The reason I'm annoyed about this is because I'm an ecologist, and I use a LOT of statistical tests. You know who develops the tests I use? Sociologists, economists, psychologists, doctors, and political scientists!
Auroch wrote:The problem with the modern scientific method is it requires you to decontextualize something in order to prove it. If the phenomena in place are all fairly replaceable or the conditions replicable (chemicals, currents, human bodies), this works just fine. However, if the phenomena in place are in any way unique, the ability to establish a "ceteras parabus" situation for experimentation is impossible. This creates problems in every science besides physics. Economics is reliant on "natural experiments" because the characteristics of of nations aren't easily replicated and theorists just have to wait until a situation occurs which might resolve a dispute. Modern Psychology, as well, is overly reliant on chemicals because their effects can be replicated in a lab setting, whereas replicating the effects of child abuse would be morally reprehensible (not to say it wasn't ever done, every psych major knows about the kid who was scared of Santa).

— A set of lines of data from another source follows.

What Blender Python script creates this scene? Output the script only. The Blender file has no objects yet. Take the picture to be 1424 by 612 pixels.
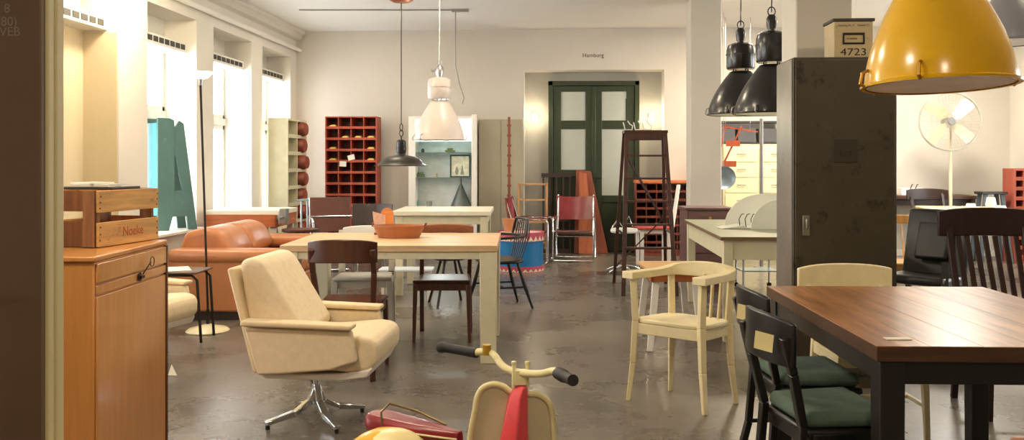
import bpy, bmesh, math, random
from mathutils import Vector, Matrix, Euler
random.seed(7)
PI = math.pi
R = math.radians
COL = bpy.context.scene.collection
F = 1200.0; CXP = 712.0; HZ = 226.0; EYE = 1.36; TH = R(3.24)

# ---------------------------------------------------------------- measuring
def cw(xc, d):                       # metres right of / ahead of the viewpoint -> room coordinates
    return (xc*math.cos(TH) - d*math.sin(TH), xc*math.sin(TH) + d*math.cos(TH))
def at(px, d):
    return cw((px-CXP)/F*d, d)
def rx(px, y):                       # room x of something at room depth y
    k = (px-CXP)/F; c, s_ = math.cos(TH), math.sin(TH); return y*(k*c-s_)/(c+k*s_)
def zz(py, d):
    return EYE - (py-HZ)/F*d

# ---------------------------------------------------------------- materials
def lin(h):
    h = h.lstrip('#'); v = [int(h[i:i+2], 16)/255 for i in (0, 2, 4)]
    return tuple((x/12.92 if x <= .04045 else ((x+.055)/1.055)**2.4) for x in v)
_M = {}
def mat(name, col, rough=.5, metal=0., var=.12, scale=6., bump=0., stretch=(1, 1, 1), coat=0., emis=0., emcol=None, trans=0., wear=None, wearamt=.5, spec=.5, island=0., wearpos=.60):
    if name in _M: return _M[name]
    m = bpy.data.materials.new(name); m.use_nodes = True; _M[name] = m
    nt = m.node_tree; N = nt.nodes; L = nt.links
    b = N['Principled BSDF']
    c = lin(col) if isinstance(col, str) else col
    b.inputs['Roughness'].default_value = rough; b.inputs['Metallic'].default_value = metal
    b.inputs['Specular IOR Level'].default_value = spec
    b.inputs['Coat Weight'].default_value = coat; b.inputs['Coat Roughness'].default_value = .15
    b.inputs['Transmission Weight'].default_value = trans
    tc = N.new('ShaderNodeTexCoord'); mp = N.new('ShaderNodeMapping'); mp.inputs['Scale'].default_value = stretch
    L.new(tc.outputs['Object'], mp.inputs['Vector'])
    nz = N.new('ShaderNodeTexNoise'); nz.inputs['Scale'].default_value = scale; nz.inputs['Detail'].default_value = 5; nz.inputs['Roughness'].default_value = .6
    L.new(mp.outputs[0], nz.inputs['Vector'])
    rp = N.new('ShaderNodeValToRGB'); rp.color_ramp.elements[0].position = .3; rp.color_ramp.elements[1].position = .72
    rp.color_ramp.elements[0].color = (*[x*(1-var) for x in c], 1); rp.color_ramp.elements[1].color = (*[min(1, x*(1+var)) for x in c], 1)
    L.new(nz.outputs['Fac'], rp.inputs[0]); out = rp.outputs[0]
    if island:
        g = N.new('ShaderNodeNewGeometry'); hs = N.new('ShaderNodeHueSaturation'); mr = N.new('ShaderNodeMapRange')
        mr.inputs['To Min'].default_value = 1-island; mr.inputs['To Max'].default_value = 1+island
        L.new(g.outputs['Random Per Island'], mr.inputs['Value']); L.new(mr.outputs[0], hs.inputs['Value']); L.new(out, hs.inputs['Color']); out = hs.outputs[0]
    if wear:
        n2 = N.new('ShaderNodeTexNoise'); n2.inputs['Scale'].default_value = scale*2.3; n2.inputs['Detail'].default_value = 8; n2.inputs['Roughness'].default_value = .75
        L.new(tc.outputs['Object'], n2.inputs['Vector'])
        r2 = N.new('ShaderNodeValToRGB'); r2.color_ramp.elements[0].position = wearpos; r2.color_ramp.elements[1].position = wearpos+.08
        r2.color_ramp.elements[0].color = (0, 0, 0, 1); r2.color_ramp.elements[1].color = (wearamt,)*3+(1,)
        L.new(n2.outputs['Fac'], r2.inputs[0])
        mx = N.new('ShaderNodeMix'); mx.data_type = 'RGBA'; L.new(r2.outputs[0], mx.inputs[0]); L.new(out, mx.inputs[6]); mx.inputs[7].default_value = (*lin(wear), 1); out = mx.outputs[2]
    L.new(out, b.inputs['Base Color'])
    if bump:
        bp = N.new('ShaderNodeBump'); bp.inputs['Strength'].default_value = bump; bp.inputs['Distance'].default_value = .01
        L.new(nz.outputs['Fac'], bp.inputs['Height']); L.new(bp.outputs[0], b.inputs['Normal'])
    if emis:
        b.inputs['Emission Color'].default_value = (*(lin(emcol) if emcol else c), 1); b.inputs['Emission Strength'].default_value = emis
    return m
def wood(name, col, rough=.45, var=.28, axis=0, scale=5., coat=0., island=.12, wear=None, wearamt=.4):
    st = [7, 7, 7]; st[axis] = .6
    return mat(name, col, rough, var=var, scale=scale, stretch=tuple(st), bump=.12, coat=coat, island=island, wear=wear, wearamt=wearamt)
def glassmat():
    m = bpy.data.materials.new('window_glass'); m.use_nodes = True; nt = m.node_tree; N = nt.nodes
    N.remove(N['Principled BSDF']); o = N['Material Output']
    t = N.new('ShaderNodeBsdfTransparent'); g = N.new('ShaderNodeBsdfGlossy'); g.inputs['Roughness'].default_value = .02
    lw = N.new('ShaderNodeLayerWeight'); lw.inputs['Blend'].default_value = .5; pw = N.new('ShaderNodeMath'); pw.operation = 'POWER'; pw.inputs[1].default_value = 5; nt.links.new(lw.outputs['Facing'], pw.inputs[0]); f = N.new('ShaderNodeMath'); f.operation = 'MULTIPLY_ADD'; f.inputs[1].default_value = .5; f.inputs[2].default_value = .03; nt.links.new(pw.outputs[0], f.inputs[0]); x = N.new('ShaderNodeMixShader')
    nt.links.new(f.outputs[0], x.inputs[0]); nt.links.new(t.outputs[0], x.inputs[1]); nt.links.new(g.outputs[0], x.inputs[2]); nt.links.new(x.outputs[0], o.inputs[0])
    return m
GLASS = glassmat()
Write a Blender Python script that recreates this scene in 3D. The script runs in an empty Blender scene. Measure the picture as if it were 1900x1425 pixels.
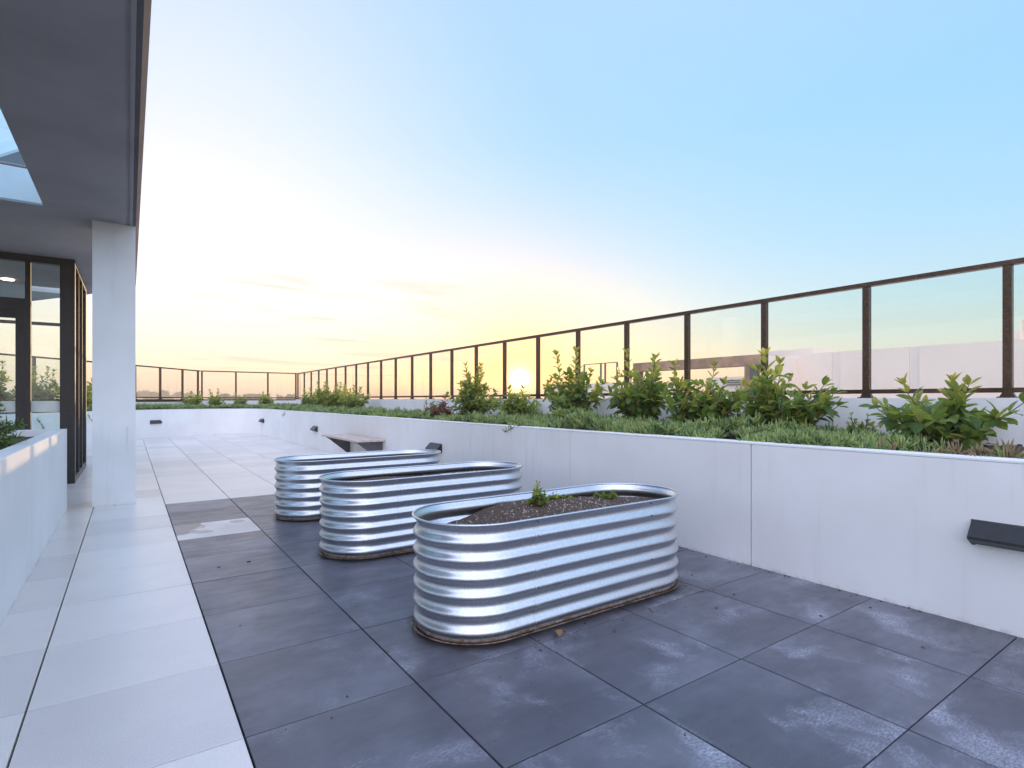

The flaw with this method, as it is popularly applied, is that it can posit things as nonexistent, when in reality they merely require context. For people who rely on the scientific method to define for them what is real and what isn't, this is a problem.
Personally I believe the only measure of reality is experience, and the two are the same. Sometimes two people's varying experiences can be reconciled, sometimes not. I live by the old adage "I'll believe it when I see it," and I just happen to see quite a bit.

cursuswalker wrote:But Science is more reliable than what you see (or think you see) precisely because it allows for the fact that our oh so-precious human senses can get it SO wrong. An example. If you look at this:
...the lines WILL appear to not be parallel. How will you determine whether they actually are? Not with sight, that's for sure. The only way to verify their being parallel is to take sight out of the equation and measure the gaps between each line at three or more points.
However the method you have outlined above is the same one that concluded that maggots form directly from moulding food. They APPEAR to.
Auroch wrote:I think it's admirable for science to try to overcome all subjectivity, but I don't find it particularly practical, even if everything does have an objective nature (which I don't believe you could ever prove). All I'm saying is that science, in practice, has a limit.